1) The adjustment to the Minimum Guaranteed Benefit each Plan Year to be:

(a) the cost of living increase up to 3%, plus

(b) half the increase in the c.o.l. above 3%.

The cost of living to be, as before, measured by the Consumer Price Index (CPI) for the previous Plan Year.

Under that provision, the increase in the Minimum Guaranteed Benefit could not be more than 1/2 of 6%, or 3%.

In the current (1990 to 1993) contract, the adjustment has been one half the increase in the CPI up to a maximum of 6% increase in CPI.

2) The amount of the Minimum Guaranteed Benefit to be equal to: (a) 1.45% of the member's Best Average Earnings not in excess of the average Canada Pension Plan Base, plus

(b) 2.0% of the member's Best Average Earnings in excess of the Average Canada Pension Plan Base, multiplied by the member's Pensionable Service.

At present, the percentage under (a) is 1.25%. The proposed figure represents a considerable increase in Minimum Guaranteed Benefit.

3) Retired members employed at the University before 1955 would have their pensions (or the pension of their surviving spouses) increased to reflect the full number of years of service before 1955. At present, only one half of the years of service before 1955 are credited to these people.
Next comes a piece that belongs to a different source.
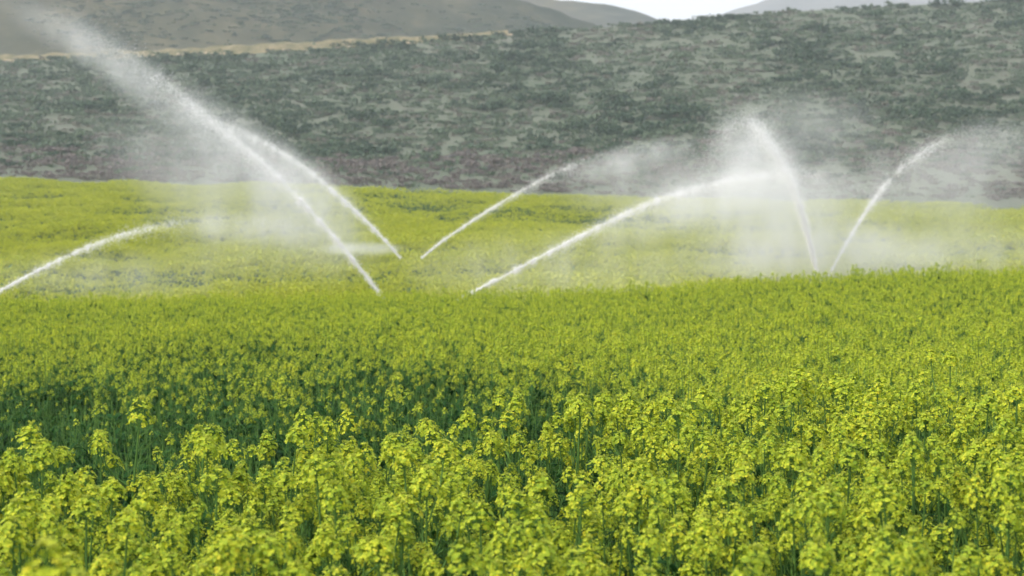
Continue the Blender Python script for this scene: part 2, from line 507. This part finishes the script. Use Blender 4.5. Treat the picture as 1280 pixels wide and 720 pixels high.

4) Any retired members with twenty-five or more years of service at the University, whose pensions (or the pensions of their surviving spouses) from the University are less than $1500 per month, would have their pensions increased to $1500 per month commencing July 1, 1993, and indexed to the cost of living thereafter.

5) Women faculty and librarian members who have fewer years of pensionable service than their years of employment as probationary and tenured faculty would warrant, would be given full credit for such service on retirement.

Shklov pointed out again that these are proposals the Negotiating Committee agreed to put before the University Administration.

Proposal (1) above is of utmost importance. Inflation quickly erodes the purchasing power of the dollar, and it is essential that pensions be indexed so as to increase, as closely as possible, with increases in the cost of living, as measured by the Consumer Price Index. A one-page simplified example, prepared by the Retirees' Association, was given out at the April 22nd meeting. A copy is included at page 7 of this issue.

Proposal (4) above originated with the Contract Comm. in answer to a question, "Are there any retirees who are very hard up financially?" The answer is not clear. To find out, the Ret. Ass'n. is considering the possibility of a strictly confidential survey of its membership. More on this possibility later.